It’s mid-January, with most of winter still before us. Yet there was just the barest hint of Spring in the air on this beautiful afternoon, and I drank it in as though I were dying of thirst. The sun shone, not shrouded in haze for a change, and the temperature rose to 40. More significantly, the air was just a wee bit soft, and the sun’s warmth enveloped me, even as a light breeze lifted my hair.
There will be more cold weather to endure here in Idaho, but today was a reminder that Spring will, inevitably, come again.
I wondered at my blue mood, even as I relished the golden sunshine and the dog capered around me with delight. I miss my mother, no doubt about it. She loved the Spring, and her home always looked its best in the Spring. Each year she considered what to plant and went about her gardening in the Spring. Each year she waited for her daffodils to come up -- "daffy-down-dillies" she affectionately called them.
This year we will do Spring and daffy-down-dillies without her.

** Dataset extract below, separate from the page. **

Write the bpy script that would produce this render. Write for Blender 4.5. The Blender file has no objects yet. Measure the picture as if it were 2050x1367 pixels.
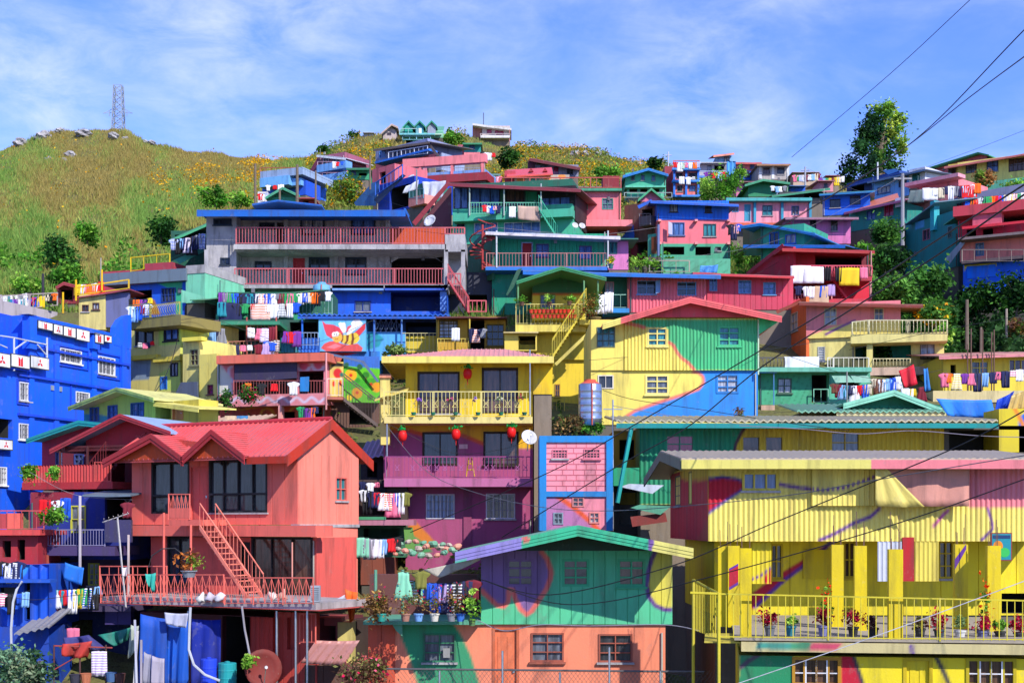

I keep reminding myself that where she is now in Glory, it is Spring 24/7. Indescribable beauty surrounds her. Winter is over for good and she will never know the biting cold again. Of that I am glad.
But there is no need to plan my annual Spring visit to the mountains of Pennsylvania. And, oh, how I do miss her.
- Catherine
Mom's place:
1 comment:
Beautiful. And funny, but, while i can't remember specifically what you've said in old posts or messages that gave me a mental picture of it, this looks almost exactly the way i pictured it. Though more mountainous - i pictured more gently rolling hills, but otherwise, it's as i thought.